A few years back, in one of these moderately inspired 'professional development' situations (likely the result of someone freshly Googling How to have a fun meeting!), my colleagues and I were handed a box of what appeared to be leftover scrap-booking pieces. Random shapes of various sizes, sea and farm animals, and of course, a shit-ton of bubble letters made of foam, were all cascaded indiscriminately in front of us. The directions? Make something that represents you and your educational philosophy.
With a limited supply of glitter glue, a 3 x 5 foam rectangle and all the feigned enthusiasm a thirty-three year old man could muster, I arted-and-crafted three simple words:
Respect the story.
And it's with those three words in mind that I tell you, quite sincerely, I f--king loathed the Bitcoin-funded Aimy in a Cage.

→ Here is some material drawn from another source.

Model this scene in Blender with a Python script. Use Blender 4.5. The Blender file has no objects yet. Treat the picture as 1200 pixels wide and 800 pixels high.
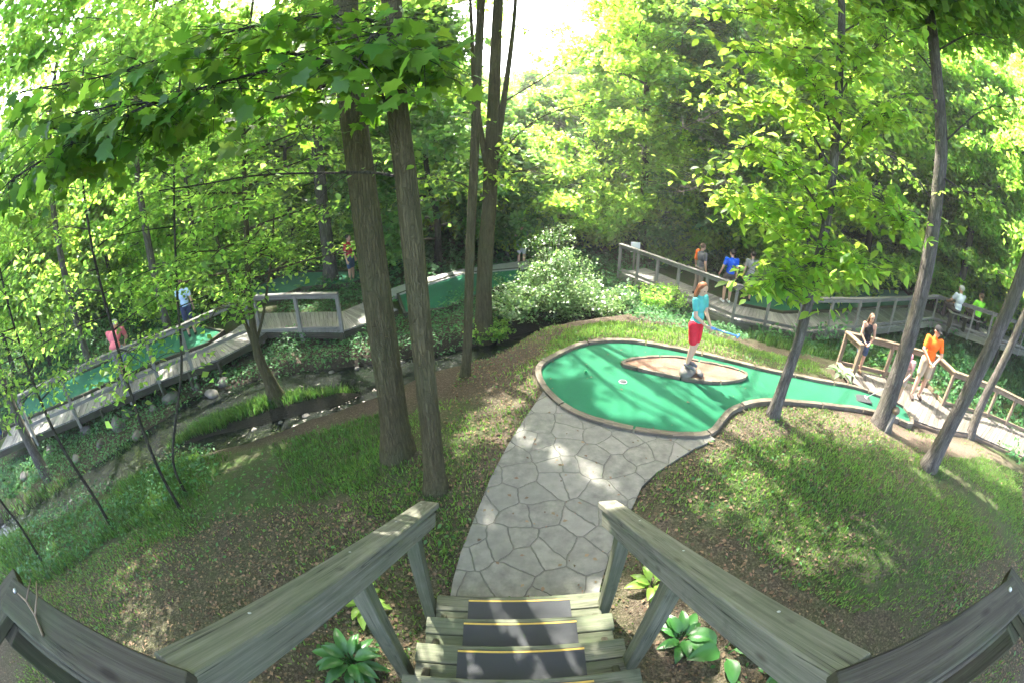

Contacted by a member of the production company's public relations department for a review, I went in to this experimental film with an open mind and no bullshit, wanting to like it. Clearly, we're pretty small-time around these parts, so the fact that I could help anyone with anything would have been pretty f--king rad. But, alas, that wasn't the case.
And it wasn't even close.
Set in some weird mishmash of time periods, and during a mysterious world-ending outbreak, Aimy in a Cage tells the intimate tale of one young girl's struggle to fit in. No, it's not like Aimy is a tomboy in a house full of debutantes (anything that straightforward need not apply), no, she's just a vastly different kind of crazy than anyone else is. What exactly that means is anyone's guess, as the 79-minute runtime is composed of nothing but strange images, irritating f--kers and a cinematic record for shouting. And screeching. And impromptu dancing.